18. Lynch doesn't feel he has to justify himself to anyone.
"My films have to mean something to me, but I don't need to tell anyone else what that meaning is," he said. "I always say it's like an author who's passed away. You can't dig him up and ask him what he meant by the book. You just have the book. And the film or the book is the thing. So as I always say, you finish a film and right away they want you to start talking about it in words. And unless you're a poet, words are going to fail you. So nothing should be added to the film, nothing should be subtracted. It is the thing. The film is the same at every screening, but the audience is different, so it's a completely different feeling every screening. People make up their own minds with their own feelings, and I always say every one of them is valid."
19. The director plans everything for his Festivals of Disruption in a Google doc.
"There's a giant spreadsheet we work from where he has all of his ideas categorized by discipline," producer Erik Martin says. "So it's, like, dance, music, film, art, exhibits. And it's ever-evolving. As he discovers new things. He's following cars now so maybe next year we'll have the building of a car onsite. So when it comes to artists, it just comes down to scheduling. David sends them a letter and invites them." Producer Jessica Harris says, "We always talk about, 'What are we gonna do next year?' and David always reminds us the ideas are endless. So it truly is original each time."
20. Lynch insists that his festivals "can't be boring."

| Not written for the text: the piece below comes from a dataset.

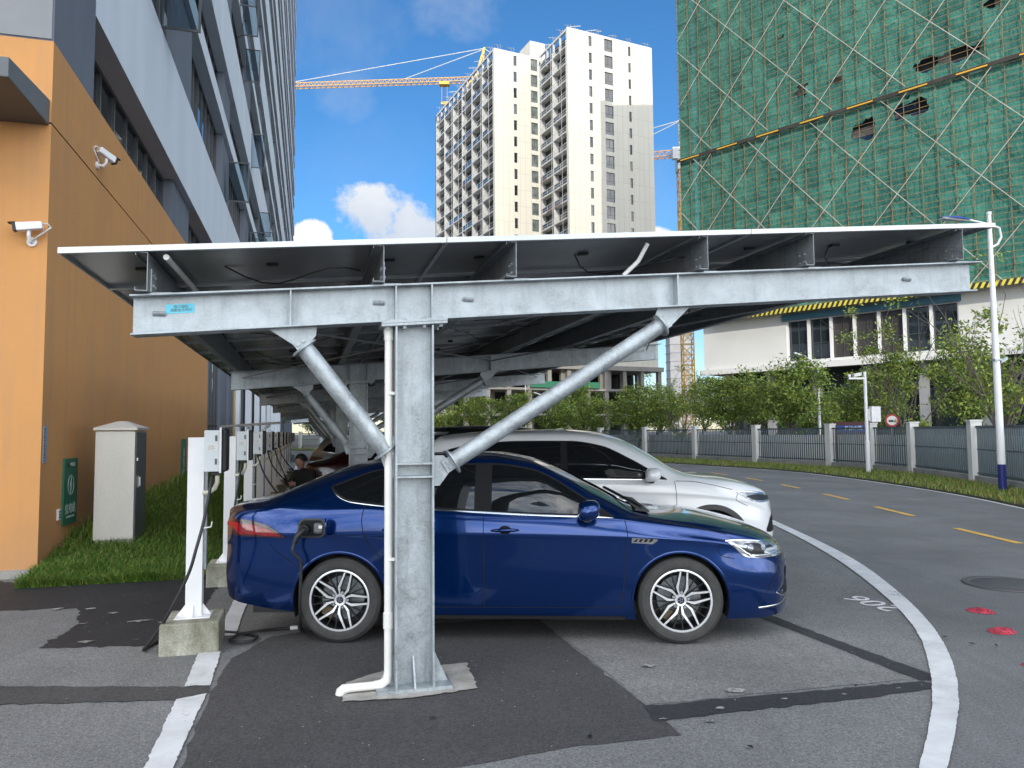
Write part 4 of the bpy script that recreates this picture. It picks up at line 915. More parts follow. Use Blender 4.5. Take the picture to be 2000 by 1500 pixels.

"When we were planning the first festival, David told me, 'Erik, it can't be boring, and they have to leave with knowledge – real knowledge.'" Martin says. "He was basically saying, this is an opportunity. Don't waste it by just putting on some shows. That kind of leadership and vision brings everybody's best ideas out. And at the end of it, he said, 'And don't take no for an answer.'" And with Harris, he got her to think big. "I said, 'David, our goal in the first few years is to make a few hundred thousand. He goes, 'No, Jessica. You have to think in the millions.' His message was don't think small. Don't make this a punch-in, punch-out event."